Aztec God Xipe Totec: Mythology & Sculpture

Instructor: Sunday Moulton

Sunday recently earned a PhD in Anthropology and has taught college courses in Anthropology, English, and high school ACT/SAT Prep.

This lesson explores the Aztec religion involving Xipe Totec, a god of rebirth, fertility, and sacrifice. We'll look at his place in the Aztec pantheon and rituals and view depictions and sculptures of the god.

Who is Xipe Totec?

What do you know about the Aztec people? Maybe you know they lived in Central Mexico from the 14th to the 16th centuries. Or maybe you've heard about some of the more shocking details of the ancient culture, possibly revolving around their religion and human sacrifice.

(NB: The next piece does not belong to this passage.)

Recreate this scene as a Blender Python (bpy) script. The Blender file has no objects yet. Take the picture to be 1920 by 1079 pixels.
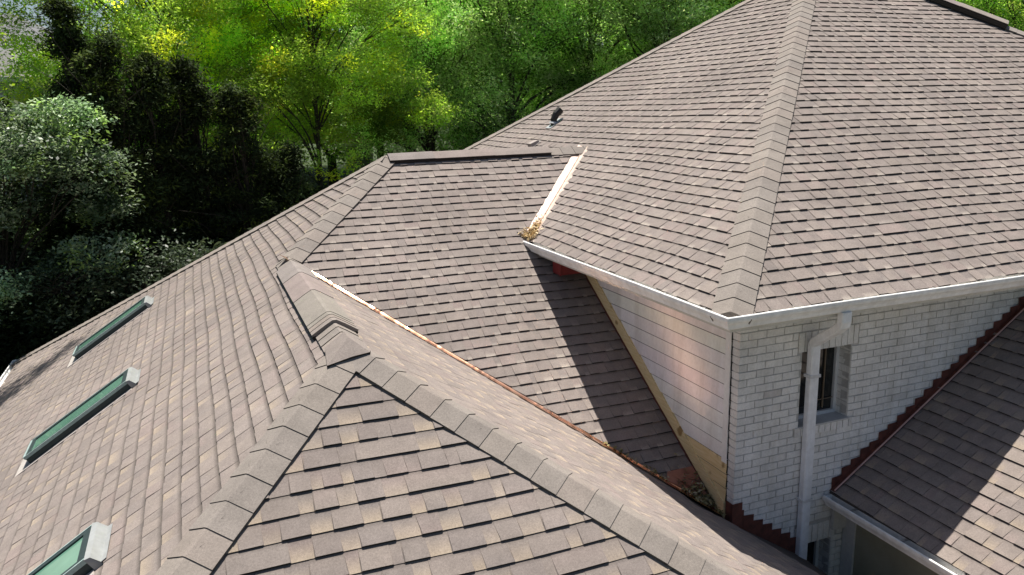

What you might not know is why, or even how, this practice came to be. This is where we delve deeper into their religion and the mythology of their gods to get a better picture of their practices.

The sacrifices related to the Aztec god Xipe Totec, a deity who could strike fear into the hearts of their enemies at just the whisper of his name. Warning, this lesson contains some graphic details and the stuff of horror films, but in the context of the Aztec culture and beliefs, it might not seem so horrifying. We shall see.

Image of Xipe Totec from Codex Borgia
Codex Image

Our Lord the Flayed One

Yes, that is the translation of his name. If you're not familiar with the term, flayed mean having the skin carved off while a person is still alive. According to the myths, Xipe Totec chose to do this to himself. Why? He did it because his people were starving. He had nothing else to give them so he cut off his own skin to give them food. This is why drawings and idols of Xipe Totec show lines on his skin from where he cut himself. As gruesome as this sounds, think about the power of such a sacrifice by a god in order to save his people. The Aztec people believed they owed everything to this god and the rituals they conducted proved their devotion.

Sculpted head of Xipe Totec - The face is the skin of someone else over his own.
Sculpted Head

Wearing Another

As previously mentioned, Xipe Totec often appears in art with lines to represent his flaying cuts. He is also depicted in a great deal of art wearing the skin of someone else, taken to cover his open flesh. In some images, he wears pieces of the skin like overlapping plates of armor. In others, he wears their face as his own. Many times, it looks like he has many hands and feet, but on closer inspection, those are hands and feet from the people skinned to make his hide outfit.

Sculpture of Xipe Totec 1200 - 1400 CE Notice the extra hands.
Sculpture

Mighty Powers

So, you might imagine that Xipe Totec is some kind of evil god, or the god of nightmares, or even something as simple as the god of the underworld, but he is not. In fact, Xipe Totec is a god of agriculture, fertility, the birth of springtime, and the transition of young men from childhood into manhood and being a warrior. He even helps cure the sick and specializes in curing blindness.

15th century sculpture showing beaded fat from skin suit
Sculpture with fat

It seems, however, that flaying himself was not the first time Xipe Totec sacrificed himself for the people and for the world, according to Aztec myth. One of the first generation of gods created by Ometeotl, the god who created the universe, Xipe Totec joined other gods of his generation in saving the earth from being burned into nothingness by the sun. Its stationary position in the sky made everything too hot, so the gods jumped into a raging fire at Teotihuacan in order to make the sun start moving the way we see it today. This is part of why Xipe Totec is a god of death and rebirth. He sacrifices himself for the people, over and over, but always returns to life.

Rituals

Let's take a look at those human sacrifices, now that we know a little bit more about the god involved. These rituals occurred in honor of Xipe Totec, as a way of recognizing his own sacrifices as well as to appease him in order to bring about springtime and the fertile crop season. Young warriors, in order to complete their rites of passage into adulthood, brought a captive from their first battle to be sacrificed to Xipe Totec, symbolizing the shedding of their old skin of childhood and being reborn as men. These captives would fight against Aztec warriors in a gladiator-style arena.